*Task instructions*. Quote verbatim the span of lines that begins the listing below and closes with the line containing "silver_pl = plain('silver_plastic', '#a9a8a6', .35, metal=.4)".

*Data section*.
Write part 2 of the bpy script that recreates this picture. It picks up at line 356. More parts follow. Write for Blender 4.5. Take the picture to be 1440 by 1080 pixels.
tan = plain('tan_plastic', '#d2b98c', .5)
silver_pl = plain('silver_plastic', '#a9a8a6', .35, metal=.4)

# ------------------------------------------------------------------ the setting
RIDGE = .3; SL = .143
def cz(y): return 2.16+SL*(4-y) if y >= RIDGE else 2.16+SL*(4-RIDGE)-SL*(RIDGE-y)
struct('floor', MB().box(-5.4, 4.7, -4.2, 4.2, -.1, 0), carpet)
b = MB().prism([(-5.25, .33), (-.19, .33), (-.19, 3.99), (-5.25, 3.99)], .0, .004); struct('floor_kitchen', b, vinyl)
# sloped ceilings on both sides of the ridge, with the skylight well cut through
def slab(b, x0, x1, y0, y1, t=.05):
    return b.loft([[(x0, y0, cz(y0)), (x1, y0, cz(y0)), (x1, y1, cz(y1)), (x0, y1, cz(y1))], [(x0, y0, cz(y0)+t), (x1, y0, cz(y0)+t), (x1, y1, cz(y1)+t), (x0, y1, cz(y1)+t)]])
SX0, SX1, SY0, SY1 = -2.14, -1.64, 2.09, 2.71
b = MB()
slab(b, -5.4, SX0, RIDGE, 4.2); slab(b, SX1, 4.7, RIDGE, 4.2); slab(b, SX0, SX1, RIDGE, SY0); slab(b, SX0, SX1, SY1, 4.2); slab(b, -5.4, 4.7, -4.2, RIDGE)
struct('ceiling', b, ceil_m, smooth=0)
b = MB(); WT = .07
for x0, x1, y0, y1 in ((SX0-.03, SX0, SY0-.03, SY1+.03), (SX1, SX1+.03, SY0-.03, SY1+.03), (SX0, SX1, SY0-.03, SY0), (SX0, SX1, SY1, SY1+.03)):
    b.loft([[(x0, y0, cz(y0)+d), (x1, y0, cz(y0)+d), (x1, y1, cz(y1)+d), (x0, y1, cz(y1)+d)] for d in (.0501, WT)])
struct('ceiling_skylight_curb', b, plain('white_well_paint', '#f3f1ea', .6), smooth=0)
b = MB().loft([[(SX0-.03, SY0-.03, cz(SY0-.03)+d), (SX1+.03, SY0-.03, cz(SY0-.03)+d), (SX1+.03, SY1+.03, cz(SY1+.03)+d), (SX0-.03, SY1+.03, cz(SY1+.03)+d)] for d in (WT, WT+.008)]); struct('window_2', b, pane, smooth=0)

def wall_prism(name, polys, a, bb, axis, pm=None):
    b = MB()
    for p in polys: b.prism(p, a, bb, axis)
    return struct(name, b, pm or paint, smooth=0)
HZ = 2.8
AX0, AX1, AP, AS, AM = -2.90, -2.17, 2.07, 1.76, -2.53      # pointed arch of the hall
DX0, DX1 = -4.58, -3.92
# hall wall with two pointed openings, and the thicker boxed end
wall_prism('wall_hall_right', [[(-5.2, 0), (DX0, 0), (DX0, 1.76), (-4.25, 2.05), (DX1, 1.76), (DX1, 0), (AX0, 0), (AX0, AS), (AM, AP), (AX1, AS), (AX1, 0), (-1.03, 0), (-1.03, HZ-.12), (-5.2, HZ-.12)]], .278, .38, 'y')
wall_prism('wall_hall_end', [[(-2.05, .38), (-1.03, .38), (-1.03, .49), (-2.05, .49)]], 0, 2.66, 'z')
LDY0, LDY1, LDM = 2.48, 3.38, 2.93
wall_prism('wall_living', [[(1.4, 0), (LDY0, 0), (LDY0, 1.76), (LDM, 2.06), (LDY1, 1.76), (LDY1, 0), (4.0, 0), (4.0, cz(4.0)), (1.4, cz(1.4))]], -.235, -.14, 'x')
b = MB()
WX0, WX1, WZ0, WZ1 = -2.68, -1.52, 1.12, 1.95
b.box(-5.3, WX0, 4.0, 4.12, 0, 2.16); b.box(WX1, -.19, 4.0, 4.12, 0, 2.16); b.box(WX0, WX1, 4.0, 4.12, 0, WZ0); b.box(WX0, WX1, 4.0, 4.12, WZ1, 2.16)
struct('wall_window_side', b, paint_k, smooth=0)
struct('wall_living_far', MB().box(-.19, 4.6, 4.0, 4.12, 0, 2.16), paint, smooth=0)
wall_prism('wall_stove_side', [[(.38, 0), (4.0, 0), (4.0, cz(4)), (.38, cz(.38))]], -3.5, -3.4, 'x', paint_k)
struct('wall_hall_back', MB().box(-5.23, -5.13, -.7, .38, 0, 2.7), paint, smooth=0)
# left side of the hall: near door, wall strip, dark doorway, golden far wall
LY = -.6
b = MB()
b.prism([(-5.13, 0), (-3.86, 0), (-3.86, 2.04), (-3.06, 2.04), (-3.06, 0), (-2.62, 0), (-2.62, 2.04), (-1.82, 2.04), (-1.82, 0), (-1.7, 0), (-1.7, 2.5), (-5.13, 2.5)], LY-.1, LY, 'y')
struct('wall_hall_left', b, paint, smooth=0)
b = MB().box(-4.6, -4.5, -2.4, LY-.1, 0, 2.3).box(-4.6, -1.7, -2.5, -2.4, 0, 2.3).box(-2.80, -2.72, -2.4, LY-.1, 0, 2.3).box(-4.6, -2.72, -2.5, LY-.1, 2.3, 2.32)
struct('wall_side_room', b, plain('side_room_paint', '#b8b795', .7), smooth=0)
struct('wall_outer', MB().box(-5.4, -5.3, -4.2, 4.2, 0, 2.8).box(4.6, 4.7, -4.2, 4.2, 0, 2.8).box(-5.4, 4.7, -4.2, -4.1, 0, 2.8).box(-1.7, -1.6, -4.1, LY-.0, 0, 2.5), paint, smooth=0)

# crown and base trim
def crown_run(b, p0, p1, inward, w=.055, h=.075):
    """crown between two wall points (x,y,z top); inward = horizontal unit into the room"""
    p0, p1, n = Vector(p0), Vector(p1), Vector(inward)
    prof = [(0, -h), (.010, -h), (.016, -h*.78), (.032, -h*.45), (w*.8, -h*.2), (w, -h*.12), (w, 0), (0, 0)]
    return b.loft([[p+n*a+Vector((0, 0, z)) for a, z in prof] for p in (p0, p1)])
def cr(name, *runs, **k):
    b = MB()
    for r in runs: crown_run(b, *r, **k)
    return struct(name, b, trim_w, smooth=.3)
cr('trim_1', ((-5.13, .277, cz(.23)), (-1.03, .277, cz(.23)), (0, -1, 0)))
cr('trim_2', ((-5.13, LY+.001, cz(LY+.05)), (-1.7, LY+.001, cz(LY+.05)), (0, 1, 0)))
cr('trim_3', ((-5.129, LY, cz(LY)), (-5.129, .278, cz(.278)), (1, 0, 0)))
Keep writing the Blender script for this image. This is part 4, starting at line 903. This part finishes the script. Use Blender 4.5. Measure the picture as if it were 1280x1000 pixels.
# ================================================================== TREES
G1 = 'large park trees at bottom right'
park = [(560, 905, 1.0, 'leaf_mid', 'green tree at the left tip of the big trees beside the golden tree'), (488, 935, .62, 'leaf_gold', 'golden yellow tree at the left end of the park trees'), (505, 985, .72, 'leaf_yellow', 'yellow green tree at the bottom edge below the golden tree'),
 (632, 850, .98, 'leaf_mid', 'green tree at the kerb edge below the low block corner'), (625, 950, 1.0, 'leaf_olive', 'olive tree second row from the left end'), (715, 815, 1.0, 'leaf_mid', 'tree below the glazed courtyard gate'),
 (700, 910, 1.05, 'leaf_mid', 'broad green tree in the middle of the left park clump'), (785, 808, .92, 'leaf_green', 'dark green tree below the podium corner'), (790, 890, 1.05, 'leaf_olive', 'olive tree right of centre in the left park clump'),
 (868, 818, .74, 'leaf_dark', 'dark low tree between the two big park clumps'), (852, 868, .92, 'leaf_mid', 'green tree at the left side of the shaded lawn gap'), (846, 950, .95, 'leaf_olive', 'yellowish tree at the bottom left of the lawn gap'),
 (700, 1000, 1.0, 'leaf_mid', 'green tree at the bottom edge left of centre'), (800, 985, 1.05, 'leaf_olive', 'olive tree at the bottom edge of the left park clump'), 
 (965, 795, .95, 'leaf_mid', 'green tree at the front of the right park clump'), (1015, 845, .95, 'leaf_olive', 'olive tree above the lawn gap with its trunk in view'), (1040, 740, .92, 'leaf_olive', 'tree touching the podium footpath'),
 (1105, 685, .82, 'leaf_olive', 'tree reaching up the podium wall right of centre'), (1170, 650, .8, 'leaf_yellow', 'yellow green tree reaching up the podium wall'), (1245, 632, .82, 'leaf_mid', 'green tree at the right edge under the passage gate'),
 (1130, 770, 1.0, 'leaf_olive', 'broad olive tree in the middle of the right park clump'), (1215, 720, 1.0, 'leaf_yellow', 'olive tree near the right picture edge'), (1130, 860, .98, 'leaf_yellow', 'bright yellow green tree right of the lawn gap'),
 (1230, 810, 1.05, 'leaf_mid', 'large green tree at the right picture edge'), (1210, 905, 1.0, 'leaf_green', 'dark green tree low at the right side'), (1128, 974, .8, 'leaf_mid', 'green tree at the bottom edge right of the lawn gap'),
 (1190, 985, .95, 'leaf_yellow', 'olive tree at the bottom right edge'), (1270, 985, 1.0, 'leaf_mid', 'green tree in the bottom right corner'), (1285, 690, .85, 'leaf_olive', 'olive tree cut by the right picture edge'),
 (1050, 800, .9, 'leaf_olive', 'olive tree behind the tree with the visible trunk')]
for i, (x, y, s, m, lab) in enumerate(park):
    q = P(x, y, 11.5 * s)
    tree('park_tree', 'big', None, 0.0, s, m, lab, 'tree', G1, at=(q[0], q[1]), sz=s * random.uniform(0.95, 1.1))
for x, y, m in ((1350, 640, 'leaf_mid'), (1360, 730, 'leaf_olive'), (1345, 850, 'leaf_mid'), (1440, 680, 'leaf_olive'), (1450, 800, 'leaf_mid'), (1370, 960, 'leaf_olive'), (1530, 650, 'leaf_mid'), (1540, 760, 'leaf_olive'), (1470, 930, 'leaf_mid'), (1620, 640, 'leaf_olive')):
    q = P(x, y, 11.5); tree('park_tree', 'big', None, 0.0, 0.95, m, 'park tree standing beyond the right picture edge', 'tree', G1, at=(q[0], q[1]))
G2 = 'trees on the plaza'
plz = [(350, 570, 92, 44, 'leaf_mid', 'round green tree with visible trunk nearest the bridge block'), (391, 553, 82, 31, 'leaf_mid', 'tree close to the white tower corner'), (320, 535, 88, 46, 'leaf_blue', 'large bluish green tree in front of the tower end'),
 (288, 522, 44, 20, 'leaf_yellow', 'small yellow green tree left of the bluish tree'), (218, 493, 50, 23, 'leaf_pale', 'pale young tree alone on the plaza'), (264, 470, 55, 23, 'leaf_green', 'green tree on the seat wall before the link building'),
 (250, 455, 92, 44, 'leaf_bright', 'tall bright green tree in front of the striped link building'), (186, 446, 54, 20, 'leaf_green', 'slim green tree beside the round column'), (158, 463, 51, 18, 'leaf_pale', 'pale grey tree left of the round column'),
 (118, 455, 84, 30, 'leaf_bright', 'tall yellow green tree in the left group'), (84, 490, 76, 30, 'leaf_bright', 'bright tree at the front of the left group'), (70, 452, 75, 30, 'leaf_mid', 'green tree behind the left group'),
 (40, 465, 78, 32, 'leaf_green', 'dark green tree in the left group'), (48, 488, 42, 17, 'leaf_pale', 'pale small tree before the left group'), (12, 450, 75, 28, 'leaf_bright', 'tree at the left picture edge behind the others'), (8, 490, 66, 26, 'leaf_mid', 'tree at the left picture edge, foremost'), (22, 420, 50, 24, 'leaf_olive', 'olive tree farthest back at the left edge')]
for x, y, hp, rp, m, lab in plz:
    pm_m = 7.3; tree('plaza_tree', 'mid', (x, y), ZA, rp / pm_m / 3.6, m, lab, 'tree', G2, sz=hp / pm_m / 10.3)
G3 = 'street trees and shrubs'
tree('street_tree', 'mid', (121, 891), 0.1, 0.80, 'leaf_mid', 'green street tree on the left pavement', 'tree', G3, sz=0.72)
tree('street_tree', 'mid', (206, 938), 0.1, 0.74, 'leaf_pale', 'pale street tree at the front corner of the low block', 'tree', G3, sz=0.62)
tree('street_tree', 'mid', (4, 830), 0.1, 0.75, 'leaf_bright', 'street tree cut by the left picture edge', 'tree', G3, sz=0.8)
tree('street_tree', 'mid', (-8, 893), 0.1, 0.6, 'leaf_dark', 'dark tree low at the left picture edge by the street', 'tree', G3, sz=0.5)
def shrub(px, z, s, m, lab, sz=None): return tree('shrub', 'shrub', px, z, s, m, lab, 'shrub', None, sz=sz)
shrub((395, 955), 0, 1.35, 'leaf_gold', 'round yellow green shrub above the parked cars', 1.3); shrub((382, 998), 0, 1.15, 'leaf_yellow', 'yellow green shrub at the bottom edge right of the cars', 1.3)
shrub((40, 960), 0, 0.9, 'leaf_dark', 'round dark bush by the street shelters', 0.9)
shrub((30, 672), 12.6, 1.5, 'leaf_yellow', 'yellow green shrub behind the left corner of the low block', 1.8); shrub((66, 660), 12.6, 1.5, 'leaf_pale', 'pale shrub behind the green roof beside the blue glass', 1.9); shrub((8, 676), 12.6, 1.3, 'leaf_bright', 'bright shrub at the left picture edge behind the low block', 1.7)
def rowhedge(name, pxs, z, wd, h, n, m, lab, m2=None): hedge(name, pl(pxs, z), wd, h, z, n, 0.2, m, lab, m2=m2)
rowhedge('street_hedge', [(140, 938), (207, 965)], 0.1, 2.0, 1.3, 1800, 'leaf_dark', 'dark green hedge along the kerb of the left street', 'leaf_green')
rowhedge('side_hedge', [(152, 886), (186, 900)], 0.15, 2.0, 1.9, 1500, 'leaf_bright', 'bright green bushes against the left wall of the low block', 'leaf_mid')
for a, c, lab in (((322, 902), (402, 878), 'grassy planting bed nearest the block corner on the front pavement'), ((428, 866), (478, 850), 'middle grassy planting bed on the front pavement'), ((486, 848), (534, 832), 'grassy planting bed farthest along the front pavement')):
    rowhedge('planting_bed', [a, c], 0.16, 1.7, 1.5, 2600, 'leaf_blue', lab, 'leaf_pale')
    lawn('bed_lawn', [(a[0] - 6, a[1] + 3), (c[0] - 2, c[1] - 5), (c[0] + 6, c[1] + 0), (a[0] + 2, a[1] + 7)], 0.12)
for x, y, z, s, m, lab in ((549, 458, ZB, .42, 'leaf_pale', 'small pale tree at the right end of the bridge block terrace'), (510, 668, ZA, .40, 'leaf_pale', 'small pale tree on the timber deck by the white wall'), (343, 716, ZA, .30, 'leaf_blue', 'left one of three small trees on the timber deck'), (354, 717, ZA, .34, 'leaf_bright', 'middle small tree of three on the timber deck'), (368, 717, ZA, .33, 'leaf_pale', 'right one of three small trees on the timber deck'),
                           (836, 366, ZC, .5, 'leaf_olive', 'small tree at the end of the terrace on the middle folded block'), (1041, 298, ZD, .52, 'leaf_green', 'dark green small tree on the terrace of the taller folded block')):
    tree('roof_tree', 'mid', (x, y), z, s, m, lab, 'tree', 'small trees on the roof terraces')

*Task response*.
Write part 2 of the bpy script that recreates this picture. It picks up at line 356. More parts follow. Write for Blender 4.5. Take the picture to be 1440 by 1080 pixels.
tan = plain('tan_plastic', '#d2b98c', .5)
silver_pl = plain('silver_plastic', '#a9a8a6', .35, metal=.4)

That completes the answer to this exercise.